Here is the April 15 report from the LA Times with appropriate commentary:
The founders of the three largest online poker sites were indicted on Friday in what could serve as a death blow to a thriving industry.
Just last month these companies were lobbying the Hawaii State Legislature for a Card Casino.
Eleven executives at PokerStars, Full Tilt Poker, Absolute Poker and a number of their affiliates were charged with bank fraud and money laundering in an indictment unsealed in a Manhattan court. Two of the defendants were arrested on Friday morning in Utah and Nevada. Federal agents are searching for the others.
(Indictment: U.S. v. Scheinberg, 10-CR-336, U.S. District Court, Southern District of New York.)
In Hawaii, lobbyist John Radcliffe—deeply involved in selecting Abercrombie’s cabinet--leads the charge for legalization of gambling. A website promoting legalization of gambling in Hawaii is run from Radcliffe’s office. Radcliffe represents the Michigan-based Marketing Resource Group—owners of a Detroit casino. Radcliffe also represents the Entertainment Software Association which does include publishers of internet poker software. But Radcliffe insists, “I have nothing to do with internet gaming or anything like that. Never have had.” (Note: This corrects an earlier version of this article.)
Prosecutors are seeking to immediately shut down the sites and to eventually send the executives to jail and to recover $3 billion from the companies. By Friday afternoon Full Tilt Poker’s site displayed a message explaining that “this domain name has been seized by the F.B.I. pursuant to an Arrest Warrant.”…

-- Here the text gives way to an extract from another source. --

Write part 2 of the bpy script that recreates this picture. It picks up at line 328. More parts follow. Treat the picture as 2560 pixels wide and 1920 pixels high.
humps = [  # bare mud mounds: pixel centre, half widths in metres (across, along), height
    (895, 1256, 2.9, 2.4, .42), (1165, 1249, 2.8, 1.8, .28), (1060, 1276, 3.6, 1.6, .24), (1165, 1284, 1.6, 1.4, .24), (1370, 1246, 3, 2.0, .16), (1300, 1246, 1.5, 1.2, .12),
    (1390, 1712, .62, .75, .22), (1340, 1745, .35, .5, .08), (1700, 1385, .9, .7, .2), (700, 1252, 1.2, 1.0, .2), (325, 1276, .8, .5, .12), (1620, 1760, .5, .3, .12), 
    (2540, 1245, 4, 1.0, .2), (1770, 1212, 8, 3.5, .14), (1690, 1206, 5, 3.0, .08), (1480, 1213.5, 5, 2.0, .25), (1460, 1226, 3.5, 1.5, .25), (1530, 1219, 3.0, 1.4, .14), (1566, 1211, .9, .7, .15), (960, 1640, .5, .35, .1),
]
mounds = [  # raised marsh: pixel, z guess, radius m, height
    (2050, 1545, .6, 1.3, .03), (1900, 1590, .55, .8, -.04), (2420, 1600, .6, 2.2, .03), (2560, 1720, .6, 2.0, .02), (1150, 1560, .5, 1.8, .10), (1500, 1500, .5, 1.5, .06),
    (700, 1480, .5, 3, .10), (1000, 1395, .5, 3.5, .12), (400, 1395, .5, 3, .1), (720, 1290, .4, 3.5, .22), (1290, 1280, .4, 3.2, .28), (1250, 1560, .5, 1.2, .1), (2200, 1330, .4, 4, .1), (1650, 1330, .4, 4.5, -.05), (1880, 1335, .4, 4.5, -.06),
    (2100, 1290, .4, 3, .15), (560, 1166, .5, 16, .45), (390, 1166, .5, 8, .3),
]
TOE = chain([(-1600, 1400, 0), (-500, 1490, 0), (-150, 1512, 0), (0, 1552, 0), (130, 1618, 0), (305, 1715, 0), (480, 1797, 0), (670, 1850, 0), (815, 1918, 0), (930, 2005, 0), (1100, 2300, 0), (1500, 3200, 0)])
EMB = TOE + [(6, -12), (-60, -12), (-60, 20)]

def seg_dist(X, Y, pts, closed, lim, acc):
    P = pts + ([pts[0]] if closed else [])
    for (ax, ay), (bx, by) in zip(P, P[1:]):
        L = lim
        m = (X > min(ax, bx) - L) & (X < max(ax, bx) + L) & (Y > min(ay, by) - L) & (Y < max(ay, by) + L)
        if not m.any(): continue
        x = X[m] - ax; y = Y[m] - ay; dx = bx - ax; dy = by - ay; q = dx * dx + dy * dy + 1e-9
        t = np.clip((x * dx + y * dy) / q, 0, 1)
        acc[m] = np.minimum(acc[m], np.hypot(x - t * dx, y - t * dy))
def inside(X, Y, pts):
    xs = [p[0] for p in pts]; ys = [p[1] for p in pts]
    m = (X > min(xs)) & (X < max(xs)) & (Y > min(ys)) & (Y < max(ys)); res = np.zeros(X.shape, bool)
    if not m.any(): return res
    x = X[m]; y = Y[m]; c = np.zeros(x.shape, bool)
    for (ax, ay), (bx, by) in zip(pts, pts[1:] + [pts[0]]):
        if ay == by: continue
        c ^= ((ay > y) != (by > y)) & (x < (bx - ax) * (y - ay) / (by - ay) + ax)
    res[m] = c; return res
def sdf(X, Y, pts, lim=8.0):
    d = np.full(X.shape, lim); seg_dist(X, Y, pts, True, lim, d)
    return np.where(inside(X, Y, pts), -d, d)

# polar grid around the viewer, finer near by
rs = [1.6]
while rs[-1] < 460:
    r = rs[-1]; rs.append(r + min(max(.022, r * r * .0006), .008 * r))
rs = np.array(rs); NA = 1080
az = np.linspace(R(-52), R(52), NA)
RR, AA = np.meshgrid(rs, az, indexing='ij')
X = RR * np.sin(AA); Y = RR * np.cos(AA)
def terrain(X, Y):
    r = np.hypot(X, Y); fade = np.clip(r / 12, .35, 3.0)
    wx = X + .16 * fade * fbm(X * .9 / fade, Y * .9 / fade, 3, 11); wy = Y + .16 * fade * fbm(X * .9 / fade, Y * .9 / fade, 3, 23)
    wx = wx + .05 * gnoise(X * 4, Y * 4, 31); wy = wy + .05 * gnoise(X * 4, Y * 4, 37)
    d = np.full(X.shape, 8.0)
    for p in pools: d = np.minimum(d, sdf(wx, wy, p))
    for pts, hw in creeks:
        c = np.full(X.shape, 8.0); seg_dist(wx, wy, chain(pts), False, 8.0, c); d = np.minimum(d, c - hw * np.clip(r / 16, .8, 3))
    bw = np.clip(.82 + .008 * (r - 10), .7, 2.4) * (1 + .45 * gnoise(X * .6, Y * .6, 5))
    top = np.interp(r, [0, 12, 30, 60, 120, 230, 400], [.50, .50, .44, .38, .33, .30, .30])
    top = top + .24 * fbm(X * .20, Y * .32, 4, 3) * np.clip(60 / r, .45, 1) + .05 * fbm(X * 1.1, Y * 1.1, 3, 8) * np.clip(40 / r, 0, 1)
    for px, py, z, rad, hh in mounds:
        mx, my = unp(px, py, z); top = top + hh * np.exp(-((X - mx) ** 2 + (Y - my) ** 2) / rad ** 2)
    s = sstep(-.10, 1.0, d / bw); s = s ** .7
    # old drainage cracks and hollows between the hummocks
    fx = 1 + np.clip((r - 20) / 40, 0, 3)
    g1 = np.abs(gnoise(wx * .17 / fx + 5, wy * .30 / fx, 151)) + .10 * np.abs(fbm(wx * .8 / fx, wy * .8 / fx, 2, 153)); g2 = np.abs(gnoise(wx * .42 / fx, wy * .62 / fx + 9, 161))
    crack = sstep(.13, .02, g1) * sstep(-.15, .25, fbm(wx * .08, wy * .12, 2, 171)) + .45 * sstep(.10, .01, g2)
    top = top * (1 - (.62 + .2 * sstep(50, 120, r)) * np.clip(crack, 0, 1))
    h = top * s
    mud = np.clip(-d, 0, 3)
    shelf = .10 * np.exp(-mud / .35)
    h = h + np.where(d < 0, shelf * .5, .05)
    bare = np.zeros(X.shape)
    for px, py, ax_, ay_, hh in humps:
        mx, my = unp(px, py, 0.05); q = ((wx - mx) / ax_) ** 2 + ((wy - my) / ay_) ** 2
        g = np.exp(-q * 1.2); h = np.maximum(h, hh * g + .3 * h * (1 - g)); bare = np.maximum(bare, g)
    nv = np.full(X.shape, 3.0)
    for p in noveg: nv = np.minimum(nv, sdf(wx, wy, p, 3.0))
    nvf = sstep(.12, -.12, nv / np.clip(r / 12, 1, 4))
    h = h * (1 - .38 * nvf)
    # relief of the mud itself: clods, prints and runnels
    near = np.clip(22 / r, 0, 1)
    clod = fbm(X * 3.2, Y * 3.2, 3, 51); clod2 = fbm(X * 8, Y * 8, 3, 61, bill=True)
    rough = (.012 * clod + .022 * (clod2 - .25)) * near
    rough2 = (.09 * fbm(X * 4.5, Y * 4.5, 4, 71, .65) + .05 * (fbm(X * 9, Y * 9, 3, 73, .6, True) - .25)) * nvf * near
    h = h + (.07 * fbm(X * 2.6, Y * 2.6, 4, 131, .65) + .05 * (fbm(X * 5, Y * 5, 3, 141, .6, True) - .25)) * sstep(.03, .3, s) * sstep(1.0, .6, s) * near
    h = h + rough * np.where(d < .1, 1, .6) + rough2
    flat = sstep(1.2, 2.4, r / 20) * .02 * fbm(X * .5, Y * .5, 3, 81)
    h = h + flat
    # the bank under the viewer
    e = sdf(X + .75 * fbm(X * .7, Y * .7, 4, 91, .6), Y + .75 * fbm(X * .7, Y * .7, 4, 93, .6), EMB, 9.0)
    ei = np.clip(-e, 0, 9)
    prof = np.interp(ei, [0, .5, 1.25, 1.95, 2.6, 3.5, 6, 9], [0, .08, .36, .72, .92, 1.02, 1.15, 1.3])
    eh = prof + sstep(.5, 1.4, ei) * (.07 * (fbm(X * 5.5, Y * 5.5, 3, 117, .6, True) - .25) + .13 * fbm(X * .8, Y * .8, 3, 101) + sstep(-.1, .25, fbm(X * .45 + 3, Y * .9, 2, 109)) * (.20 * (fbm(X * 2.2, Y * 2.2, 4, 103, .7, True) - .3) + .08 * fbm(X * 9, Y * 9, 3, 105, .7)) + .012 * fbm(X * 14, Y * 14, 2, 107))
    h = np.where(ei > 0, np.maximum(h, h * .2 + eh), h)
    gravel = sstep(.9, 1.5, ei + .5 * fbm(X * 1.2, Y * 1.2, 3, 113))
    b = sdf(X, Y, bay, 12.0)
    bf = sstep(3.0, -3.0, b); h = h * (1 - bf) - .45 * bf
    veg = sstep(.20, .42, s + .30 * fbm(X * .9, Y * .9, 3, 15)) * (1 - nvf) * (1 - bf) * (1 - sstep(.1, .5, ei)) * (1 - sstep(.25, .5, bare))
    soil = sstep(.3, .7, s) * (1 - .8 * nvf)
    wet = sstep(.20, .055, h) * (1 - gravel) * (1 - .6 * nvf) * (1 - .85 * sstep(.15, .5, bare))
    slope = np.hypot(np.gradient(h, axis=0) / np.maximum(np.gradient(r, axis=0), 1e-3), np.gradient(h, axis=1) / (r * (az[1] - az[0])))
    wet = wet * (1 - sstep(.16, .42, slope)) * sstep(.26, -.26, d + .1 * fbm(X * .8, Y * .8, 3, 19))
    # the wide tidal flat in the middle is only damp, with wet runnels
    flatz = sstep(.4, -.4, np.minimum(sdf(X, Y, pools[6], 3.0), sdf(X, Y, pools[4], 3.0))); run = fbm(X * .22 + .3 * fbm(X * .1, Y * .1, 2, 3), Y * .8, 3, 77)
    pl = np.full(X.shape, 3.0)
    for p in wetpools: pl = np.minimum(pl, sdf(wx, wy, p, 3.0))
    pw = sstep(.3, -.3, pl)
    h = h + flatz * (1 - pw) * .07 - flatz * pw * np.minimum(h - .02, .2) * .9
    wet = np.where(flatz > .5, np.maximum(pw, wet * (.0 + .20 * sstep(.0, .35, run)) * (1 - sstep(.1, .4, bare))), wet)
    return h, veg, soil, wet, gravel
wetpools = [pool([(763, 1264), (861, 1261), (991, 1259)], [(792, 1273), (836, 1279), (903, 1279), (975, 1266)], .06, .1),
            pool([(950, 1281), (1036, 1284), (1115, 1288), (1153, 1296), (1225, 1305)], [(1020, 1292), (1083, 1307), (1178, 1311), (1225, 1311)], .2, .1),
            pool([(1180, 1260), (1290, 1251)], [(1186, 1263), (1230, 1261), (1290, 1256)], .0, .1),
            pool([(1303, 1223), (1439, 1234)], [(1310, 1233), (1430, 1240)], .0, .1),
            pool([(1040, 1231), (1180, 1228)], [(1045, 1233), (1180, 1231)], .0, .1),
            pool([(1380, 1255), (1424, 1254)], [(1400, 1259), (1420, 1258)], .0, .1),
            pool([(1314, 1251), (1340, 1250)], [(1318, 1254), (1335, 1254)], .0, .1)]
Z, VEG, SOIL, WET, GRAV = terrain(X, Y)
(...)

…In 2006 Congress passed a law curtailing online gambling. Most of the leading sites found ways to work around the law, but prosecutors allege that in doing so they broke the law.
“These defendants concocted an elaborate criminal fraud scheme, alternately tricking some U.S. banks and effectively bribing others to assure the continued flow of billions in illegal gambling profits,” Preet Bharara, the U.S. attorney in Manhattan, said in a statement.